Haunted Houses

Six Freaky Halloween Vacations

Trips that make you go "Boo." Plus: How to freak out Stephen King-style.

By Allison Williams October 21, 2021

Lake Quinault Lodge, home of Beverly the ghost. Why do ghosts never haunt ugly hotels?

Know what's scary? No, not how long we have to wait for Thanksgiving to actually happen (so long!). What's scary are these haunted, spooky, and creep-tastic Northwest destinations. 

Forks

What's creepier, the idea of vampires living on the Olympic Peninsula to stay out of the sunlight, or that a tiny fishing town was easily overrun by Twilight fans? Forks is almost back to normal, but there are still remnants of the phenomenon to be found (though celebration is largely limited to a September festival).

Port Gamble. Looks innocent enough.

Port Gamble

So haunted! The tiny company town of Port Gamble on the Kitsap Peninsula is the site of regular ghost tours and an annual ghost conference in November. They claim they have the "most haunted" house in the state. But if there's a hellmouth below this burg, it doesn't keep it from being awfully charming.

Lake Quinault Lodge

Beverly is the resident ghost. The Olympic National Park is the backdrop, and Franklin D. Roosevelt is the president who formed the national park as soon as he arrived at Lake Quinault Lodge and took a gander at the damp wonderland.

 

Infamous horror author Stephen King may have thoroughly New England roots, but many of his movies were filmed out here. A few of the eerie spots with the Stephen King stamp of scariness:

Thornewood Castle

Site of the Stephen King miniseries Rose Red, in which the big scary protagonist was a house. (Not a house haunted by ghosts, but the house itself.) Thornewood Castle is actually a hotel just south of Tacoma with four-poster beds and Olmsted-designed gardens—romantic and creepy all at the same time.

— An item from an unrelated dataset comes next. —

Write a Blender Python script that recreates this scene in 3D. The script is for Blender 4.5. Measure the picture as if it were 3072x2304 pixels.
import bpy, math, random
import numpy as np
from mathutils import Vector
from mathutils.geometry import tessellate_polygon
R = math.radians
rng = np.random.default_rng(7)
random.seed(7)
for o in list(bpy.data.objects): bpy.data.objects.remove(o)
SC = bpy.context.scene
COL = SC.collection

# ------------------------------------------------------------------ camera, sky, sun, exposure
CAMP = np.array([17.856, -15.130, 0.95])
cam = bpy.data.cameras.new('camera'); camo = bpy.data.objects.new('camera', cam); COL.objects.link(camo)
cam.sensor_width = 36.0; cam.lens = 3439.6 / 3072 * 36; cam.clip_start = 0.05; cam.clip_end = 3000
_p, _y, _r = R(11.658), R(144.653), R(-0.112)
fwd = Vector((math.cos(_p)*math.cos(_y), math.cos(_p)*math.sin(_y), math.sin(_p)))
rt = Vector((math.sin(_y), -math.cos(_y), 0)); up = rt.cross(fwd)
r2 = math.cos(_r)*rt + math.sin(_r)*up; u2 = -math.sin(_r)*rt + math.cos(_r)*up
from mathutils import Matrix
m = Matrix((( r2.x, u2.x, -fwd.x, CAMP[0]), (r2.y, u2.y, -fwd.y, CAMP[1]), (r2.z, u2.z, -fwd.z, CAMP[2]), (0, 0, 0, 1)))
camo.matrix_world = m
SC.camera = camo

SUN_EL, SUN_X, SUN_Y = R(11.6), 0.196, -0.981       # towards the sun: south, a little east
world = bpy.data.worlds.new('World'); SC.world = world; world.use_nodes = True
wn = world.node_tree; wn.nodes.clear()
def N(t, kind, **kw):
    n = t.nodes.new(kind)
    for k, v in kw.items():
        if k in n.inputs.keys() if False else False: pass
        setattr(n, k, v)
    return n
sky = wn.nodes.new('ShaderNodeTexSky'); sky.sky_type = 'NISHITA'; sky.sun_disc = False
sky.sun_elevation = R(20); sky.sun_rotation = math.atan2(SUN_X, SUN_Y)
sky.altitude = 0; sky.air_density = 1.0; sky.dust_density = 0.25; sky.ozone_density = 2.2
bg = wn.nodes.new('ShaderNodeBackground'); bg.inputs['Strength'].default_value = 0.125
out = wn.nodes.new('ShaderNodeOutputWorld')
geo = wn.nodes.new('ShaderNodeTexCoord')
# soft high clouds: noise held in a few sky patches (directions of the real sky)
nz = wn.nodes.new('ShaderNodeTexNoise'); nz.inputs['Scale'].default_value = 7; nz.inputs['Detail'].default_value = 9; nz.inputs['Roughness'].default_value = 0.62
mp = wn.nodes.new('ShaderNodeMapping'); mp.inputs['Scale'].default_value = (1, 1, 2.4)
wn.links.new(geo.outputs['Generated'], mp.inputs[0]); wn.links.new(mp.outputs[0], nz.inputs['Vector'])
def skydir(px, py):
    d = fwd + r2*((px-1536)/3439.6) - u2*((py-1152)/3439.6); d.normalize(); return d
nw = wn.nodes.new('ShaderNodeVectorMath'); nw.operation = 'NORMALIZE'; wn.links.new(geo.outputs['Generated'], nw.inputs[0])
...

Pennywise in Burnaby Village. Save us.

Burnaby Village Museum

The recreated Burnaby Village, an open-air museum just outside Vancouver, BC, was used in the Stephen King movie IT (the 1990 one). Including this scene, which is TERRIFYING. Hiding under the desk now. 

Timberline Lodge

Exteriors for The Shining were filmed at the Mount Hood hotel back in 1980. Weird that director Stanley Kubrick didn't want to film in the hotel that actually inspired the book, the Stanley Hotel in Colorado. Too close to home?

 

Can't get away? Seattle is plenty haunted itself, you know: Former Seattle Met staffers have taken a ghost-hunting trip with the city's ghost-hunting chapter and unearthed a (serial) killer ghost story about undertaker E.R. Butterworth. We even found a haunted house in Georgetown.